Task directions:
Make an exact copy of the lines below.

Data extract:

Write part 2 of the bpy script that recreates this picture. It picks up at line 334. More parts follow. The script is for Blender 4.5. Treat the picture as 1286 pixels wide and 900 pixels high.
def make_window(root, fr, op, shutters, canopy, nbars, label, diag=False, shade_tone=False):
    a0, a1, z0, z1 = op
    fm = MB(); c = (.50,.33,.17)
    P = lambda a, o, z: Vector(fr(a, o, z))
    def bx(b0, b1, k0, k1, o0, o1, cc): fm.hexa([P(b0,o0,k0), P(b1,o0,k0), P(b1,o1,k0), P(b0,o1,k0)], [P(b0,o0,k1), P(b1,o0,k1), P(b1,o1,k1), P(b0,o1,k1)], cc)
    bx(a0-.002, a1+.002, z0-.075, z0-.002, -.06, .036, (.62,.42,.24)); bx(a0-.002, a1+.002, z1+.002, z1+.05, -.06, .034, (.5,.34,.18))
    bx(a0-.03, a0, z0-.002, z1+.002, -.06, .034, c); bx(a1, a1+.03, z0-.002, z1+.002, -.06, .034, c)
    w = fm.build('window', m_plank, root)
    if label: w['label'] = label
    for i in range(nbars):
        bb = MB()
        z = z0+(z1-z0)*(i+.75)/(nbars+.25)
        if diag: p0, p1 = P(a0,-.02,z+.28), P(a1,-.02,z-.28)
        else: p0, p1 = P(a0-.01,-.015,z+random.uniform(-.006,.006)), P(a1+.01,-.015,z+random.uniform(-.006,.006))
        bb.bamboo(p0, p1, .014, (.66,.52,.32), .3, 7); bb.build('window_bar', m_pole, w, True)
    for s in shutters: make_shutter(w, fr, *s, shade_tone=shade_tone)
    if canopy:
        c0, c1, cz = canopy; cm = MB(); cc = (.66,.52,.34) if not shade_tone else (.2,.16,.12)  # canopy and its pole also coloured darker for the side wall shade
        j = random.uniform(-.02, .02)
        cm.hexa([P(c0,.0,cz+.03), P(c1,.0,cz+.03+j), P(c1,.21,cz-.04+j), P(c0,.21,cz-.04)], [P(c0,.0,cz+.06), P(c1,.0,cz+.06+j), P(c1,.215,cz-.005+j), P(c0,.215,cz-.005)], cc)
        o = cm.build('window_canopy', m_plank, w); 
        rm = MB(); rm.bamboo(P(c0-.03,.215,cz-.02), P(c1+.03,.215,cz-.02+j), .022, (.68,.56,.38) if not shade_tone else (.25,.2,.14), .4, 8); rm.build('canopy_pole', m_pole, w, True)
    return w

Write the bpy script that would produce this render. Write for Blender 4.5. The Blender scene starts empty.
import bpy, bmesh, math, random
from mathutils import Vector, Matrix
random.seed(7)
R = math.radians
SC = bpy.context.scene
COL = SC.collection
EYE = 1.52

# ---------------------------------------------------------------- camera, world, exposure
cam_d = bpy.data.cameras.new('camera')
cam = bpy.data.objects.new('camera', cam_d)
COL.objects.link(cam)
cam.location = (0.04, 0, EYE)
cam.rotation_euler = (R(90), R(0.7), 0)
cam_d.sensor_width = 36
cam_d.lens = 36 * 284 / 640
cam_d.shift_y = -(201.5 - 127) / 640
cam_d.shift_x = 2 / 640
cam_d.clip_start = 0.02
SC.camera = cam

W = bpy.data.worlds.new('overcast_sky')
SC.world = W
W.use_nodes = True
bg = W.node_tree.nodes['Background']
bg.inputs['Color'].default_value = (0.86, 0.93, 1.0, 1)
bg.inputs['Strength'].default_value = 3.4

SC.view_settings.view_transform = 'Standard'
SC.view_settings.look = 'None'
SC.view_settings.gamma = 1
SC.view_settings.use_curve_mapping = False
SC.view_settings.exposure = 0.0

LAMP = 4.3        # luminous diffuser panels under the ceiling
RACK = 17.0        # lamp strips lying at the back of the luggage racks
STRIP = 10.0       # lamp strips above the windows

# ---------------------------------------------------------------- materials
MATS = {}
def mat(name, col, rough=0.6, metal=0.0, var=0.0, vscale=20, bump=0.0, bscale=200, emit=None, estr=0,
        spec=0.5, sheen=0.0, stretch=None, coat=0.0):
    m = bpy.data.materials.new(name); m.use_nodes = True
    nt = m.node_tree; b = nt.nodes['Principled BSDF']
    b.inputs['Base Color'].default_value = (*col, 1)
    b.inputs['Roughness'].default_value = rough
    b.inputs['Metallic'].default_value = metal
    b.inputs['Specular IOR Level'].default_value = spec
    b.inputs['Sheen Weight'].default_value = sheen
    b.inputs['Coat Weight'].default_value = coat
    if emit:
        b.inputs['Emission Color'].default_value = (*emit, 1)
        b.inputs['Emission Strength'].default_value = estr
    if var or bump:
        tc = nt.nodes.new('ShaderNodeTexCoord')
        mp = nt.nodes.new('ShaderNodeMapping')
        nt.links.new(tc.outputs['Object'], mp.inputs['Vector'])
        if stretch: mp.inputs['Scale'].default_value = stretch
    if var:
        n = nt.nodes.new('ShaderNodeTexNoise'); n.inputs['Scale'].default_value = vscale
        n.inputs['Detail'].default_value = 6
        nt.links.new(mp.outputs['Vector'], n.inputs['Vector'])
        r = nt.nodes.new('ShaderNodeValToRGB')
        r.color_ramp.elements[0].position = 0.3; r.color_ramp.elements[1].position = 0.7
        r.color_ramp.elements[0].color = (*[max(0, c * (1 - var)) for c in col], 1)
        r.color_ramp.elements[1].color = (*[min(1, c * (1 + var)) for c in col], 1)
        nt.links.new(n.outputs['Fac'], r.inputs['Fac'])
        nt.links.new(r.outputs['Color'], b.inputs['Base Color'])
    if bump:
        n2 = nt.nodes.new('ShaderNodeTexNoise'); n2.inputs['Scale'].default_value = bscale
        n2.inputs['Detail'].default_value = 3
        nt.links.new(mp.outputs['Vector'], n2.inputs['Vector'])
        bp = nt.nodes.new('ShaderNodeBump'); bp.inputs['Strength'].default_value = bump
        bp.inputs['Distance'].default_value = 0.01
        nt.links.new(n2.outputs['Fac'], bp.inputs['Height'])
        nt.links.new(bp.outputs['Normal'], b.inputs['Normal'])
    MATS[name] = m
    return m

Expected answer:
Write part 2 of the bpy script that recreates this picture. It picks up at line 334. More parts follow. The script is for Blender 4.5. Treat the picture as 1286 pixels wide and 900 pixels high.
def make_window(root, fr, op, shutters, canopy, nbars, label, diag=False, shade_tone=False):
    a0, a1, z0, z1 = op
    fm = MB(); c = (.50,.33,.17)
    P = lambda a, o, z: Vector(fr(a, o, z))
    def bx(b0, b1, k0, k1, o0, o1, cc): fm.hexa([P(b0,o0,k0), P(b1,o0,k0), P(b1,o1,k0), P(b0,o1,k0)], [P(b0,o0,k1), P(b1,o0,k1), P(b1,o1,k1), P(b0,o1,k1)], cc)
    bx(a0-.002, a1+.002, z0-.075, z0-.002, -.06, .036, (.62,.42,.24)); bx(a0-.002, a1+.002, z1+.002, z1+.05, -.06, .034, (.5,.34,.18))
    bx(a0-.03, a0, z0-.002, z1+.002, -.06, .034, c); bx(a1, a1+.03, z0-.002, z1+.002, -.06, .034, c)
    w = fm.build('window', m_plank, root)
    if label: w['label'] = label
    for i in range(nbars):
        bb = MB()
        z = z0+(z1-z0)*(i+.75)/(nbars+.25)
        if diag: p0, p1 = P(a0,-.02,z+.28), P(a1,-.02,z-.28)
        else: p0, p1 = P(a0-.01,-.015,z+random.uniform(-.006,.006)), P(a1+.01,-.015,z+random.uniform(-.006,.006))
        bb.bamboo(p0, p1, .014, (.66,.52,.32), .3, 7); bb.build('window_bar', m_pole, w, True)
    for s in shutters: make_shutter(w, fr, *s, shade_tone=shade_tone)
    if canopy:
        c0, c1, cz = canopy; cm = MB(); cc = (.66,.52,.34) if not shade_tone else (.2,.16,.12)  # canopy and its pole also coloured darker for the side wall shade
        j = random.uniform(-.02, .02)
        cm.hexa([P(c0,.0,cz+.03), P(c1,.0,cz+.03+j), P(c1,.21,cz-.04+j), P(c0,.21,cz-.04)], [P(c0,.0,cz+.06), P(c1,.0,cz+.06+j), P(c1,.215,cz-.005+j), P(c0,.215,cz-.005)], cc)
        o = cm.build('window_canopy', m_plank, w); 
        rm = MB(); rm.bamboo(P(c0-.03,.215,cz-.02), P(c1+.03,.215,cz-.02+j), .022, (.68,.56,.38) if not shade_tone else (.25,.2,.14), .4, 8); rm.build('canopy_pole', m_pole, w, True)
    return w

Write the bpy script that would produce this render. Write for Blender 4.5. The Blender scene starts empty.
import bpy, bmesh, math, random
from mathutils import Vector, Matrix
random.seed(7)
R = math.radians
SC = bpy.context.scene
COL = SC.collection
EYE = 1.52

# ---------------------------------------------------------------- camera, world, exposure
cam_d = bpy.data.cameras.new('camera')
cam = bpy.data.objects.new('camera', cam_d)
COL.objects.link(cam)
cam.location = (0.04, 0, EYE)
cam.rotation_euler = (R(90), R(0.7), 0)
cam_d.sensor_width = 36
cam_d.lens = 36 * 284 / 640
cam_d.shift_y = -(201.5 - 127) / 640
cam_d.shift_x = 2 / 640
cam_d.clip_start = 0.02
SC.camera = cam

W = bpy.data.worlds.new('overcast_sky')
SC.world = W
W.use_nodes = True
bg = W.node_tree.nodes['Background']
bg.inputs['Color'].default_value = (0.86, 0.93, 1.0, 1)
bg.inputs['Strength'].default_value = 3.4

SC.view_settings.view_transform = 'Standard'
SC.view_settings.look = 'None'
SC.view_settings.gamma = 1
SC.view_settings.use_curve_mapping = False
SC.view_settings.exposure = 0.0

LAMP = 4.3        # luminous diffuser panels under the ceiling
RACK = 17.0        # lamp strips lying at the back of the luggage racks
STRIP = 10.0       # lamp strips above the windows

# ---------------------------------------------------------------- materials
MATS = {}
def mat(name, col, rough=0.6, metal=0.0, var=0.0, vscale=20, bump=0.0, bscale=200, emit=None, estr=0,
        spec=0.5, sheen=0.0, stretch=None, coat=0.0):
    m = bpy.data.materials.new(name); m.use_nodes = True
    nt = m.node_tree; b = nt.nodes['Principled BSDF']
    b.inputs['Base Color'].default_value = (*col, 1)
    b.inputs['Roughness'].default_value = rough
    b.inputs['Metallic'].default_value = metal
    b.inputs['Specular IOR Level'].default_value = spec
    b.inputs['Sheen Weight'].default_value = sheen
    b.inputs['Coat Weight'].default_value = coat
    if emit:
        b.inputs['Emission Color'].default_value = (*emit, 1)
        b.inputs['Emission Strength'].default_value = estr
    if var or bump:
        tc = nt.nodes.new('ShaderNodeTexCoord')
        mp = nt.nodes.new('ShaderNodeMapping')
        nt.links.new(tc.outputs['Object'], mp.inputs['Vector'])
        if stretch: mp.inputs['Scale'].default_value = stretch
    if var:
        n = nt.nodes.new('ShaderNodeTexNoise'); n.inputs['Scale'].default_value = vscale
        n.inputs['Detail'].default_value = 6
        nt.links.new(mp.outputs['Vector'], n.inputs['Vector'])
        r = nt.nodes.new('ShaderNodeValToRGB')
        r.color_ramp.elements[0].position = 0.3; r.color_ramp.elements[1].position = 0.7
        r.color_ramp.elements[0].color = (*[max(0, c * (1 - var)) for c in col], 1)
        r.color_ramp.elements[1].color = (*[min(1, c * (1 + var)) for c in col], 1)
        nt.links.new(n.outputs['Fac'], r.inputs['Fac'])
        nt.links.new(r.outputs['Color'], b.inputs['Base Color'])
    if bump:
        n2 = nt.nodes.new('ShaderNodeTexNoise'); n2.inputs['Scale'].default_value = bscale
        n2.inputs['Detail'].default_value = 3
        nt.links.new(mp.outputs['Vector'], n2.inputs['Vector'])
        bp = nt.nodes.new('ShaderNodeBump'); bp.inputs['Strength'].default_value = bump
        bp.inputs['Distance'].default_value = 0.01
        nt.links.new(n2.outputs['Fac'], bp.inputs['Height'])
        nt.links.new(bp.outputs['Normal'], b.inputs['Normal'])
    MATS[name] = m
    return m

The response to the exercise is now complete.